Author: Eve Tibererwa
Publisher: NEWPORT INTERNATIONAL JOURNAL OF CURRENT ISSUES IN ARTS AND  MANAGEMENT (NIJCIAM)  
Published: 2026
Section: College of Humanities and Social Sciences

Abstract

Climate change is increasingly recognized as a significant driver of human mobility, shaping migration patterns 
through complex interactions between environmental stressors, socioeconomic vulnerabilities, and governance 
structures. This study synthesizes existing evidence on the drivers, adaptation pathways, and governance 
responses associated with climate migration. Drawing on interdisciplinary research and systematic reviews, the 
analysis examines how environmental hazards such as sea-level rise, droughts, floods, and extreme weather events 
interact with social, economic, political, and institutional factors to influence migration decisions. The study 
further explores adaptation strategies, including autonomous and planned adaptation, highlighting how mobility 
can function both as a coping mechanism and as a long-term resilience strategy. At the same time, it identifies 
limitations and trade-offs in adaptation efforts, including resource constraints, inequality, and the risk of 
maladaptive outcomes.

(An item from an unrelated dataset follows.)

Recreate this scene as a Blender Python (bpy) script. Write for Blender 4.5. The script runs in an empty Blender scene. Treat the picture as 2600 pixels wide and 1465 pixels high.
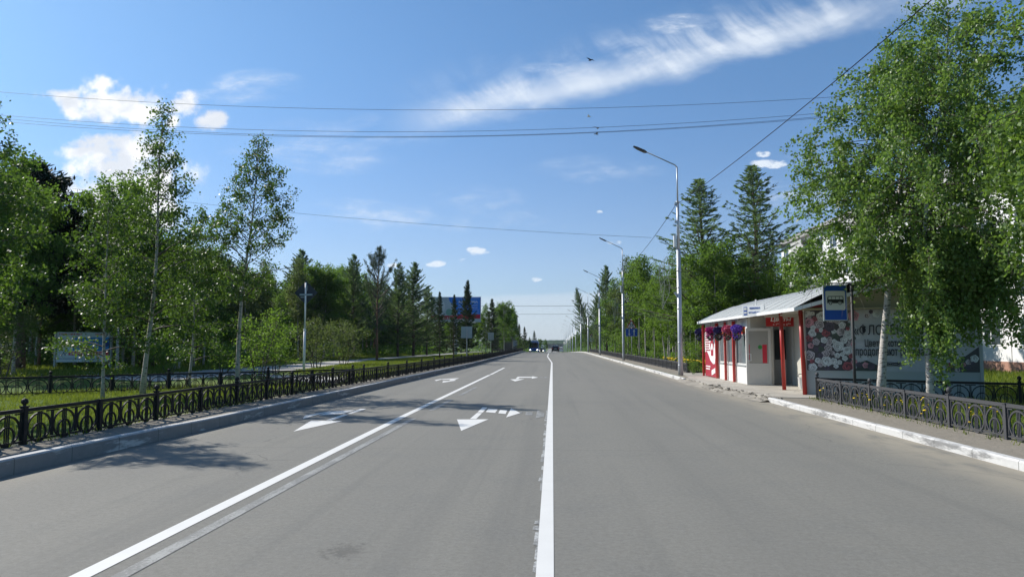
import bpy, math, random
import numpy as np
from mathutils import Vector, Matrix
R = math.radians
random.seed(7)
sc = bpy.context.scene
COL = sc.collection

# ------------------------------------------------------------------ camera
W_, H_, F_, CH = 2575.6, 1451.0, 1789.0, 1.6
PITCH, YAW = R(4.395), R(3.26)
cam = bpy.data.cameras.new('camera'); co = bpy.data.objects.new('camera', cam); COL.objects.link(co)
co.location = (0, 0, CH); co.rotation_euler = (math.pi/2+PITCH, 0, YAW)
cam.sensor_width = 36; cam.lens = 25.006; cam.clip_start = .1; cam.clip_end = 9000
sc.camera = co
cp, sp, cy, sy = math.cos(PITCH), math.sin(PITCH), math.cos(YAW), math.sin(YAW)
def ray(u, v):
    x, up, f = u-W_/2, -(v-H_/2), F_
    y = f*cp-up*sp; z = up*cp+f*sp
    return (x*cy-y*sy, x*sy+y*cy, z)
def P(u, v, Y):
    d = ray(u, v); t = Y/d[1]; return (d[0]*t, Y, CH+d[2]*t)
def G(u, v, z=0.0):
    d = ray(u, v); t = (z-CH)/d[2]; return (d[0]*t, d[1]*t)
def PX(u, v, X):
    d = ray(u, v); t = X/d[0]; return (X, d[1]*t, CH+d[2]*t)

# ------------------------------------------------------------------ light
SUN_AZ, SUN_EL = R(61.3), R(39)          # azimuth left of +Y
sv = Vector((-math.sin(SUN_AZ)*math.cos(SUN_EL), math.cos(SUN_AZ)*math.cos(SUN_EL), math.sin(SUN_EL)))
sl = bpy.data.lights.new('sun', 'SUN'); sl.energy = 4.6; sl.angle = R(.53); sl.color = (1, .95, .87)
so = bpy.data.objects.new('sun', sl); COL.objects.link(so); so.rotation_euler = (-sv).to_track_quat('-Z', 'Y').to_euler()
so.location = (-30, 20, 40)
sc.view_settings.view_transform = 'Standard'; sc.view_settings.look = 'None'
sc.view_settings.gamma = 1; sc.view_settings.exposure = .42
sc.cycles.max_bounces = 6; sc.cycles.diffuse_bounces = 3; sc.cycles.transmission_bounces = 3
sc.cycles.transparent_max_bounces = 6; sc.cycles.volume_bounces = 0
sc.cycles.sample_clamp_direct = 8; sc.cycles.sample_clamp_indirect = 3; sc.cycles.caustics_reflective = False; sc.cycles.caustics_refractive = False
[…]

The governance dimension of climate migration is examined through national, regional, 
and international policy frameworks that shape migration opportunities, protection mechanisms, and institutional 
coordination. The evidence also reveals persistent data gaps, measurement challenges, and biases within the 
climate-migration literature, underscoring the need for improved methodologies and more comprehensive 
datasets. Case study evidence from regions such as Africa, the Middle East, and Asia demonstrates that climate
related mobility is rarely driven by environmental factors alone, but rather emerges from the interaction between 
climate stressors and broader development challenges. The findings emphasize that effective climate-migration 
governance requires integrated approaches that combine adaptation planning, migration management, and climate 
justice considerations. Strengthening policy frameworks, improving data systems, and promoting international 
cooperation will be essential to address the growing scale and complexity of climate-induced human mobility.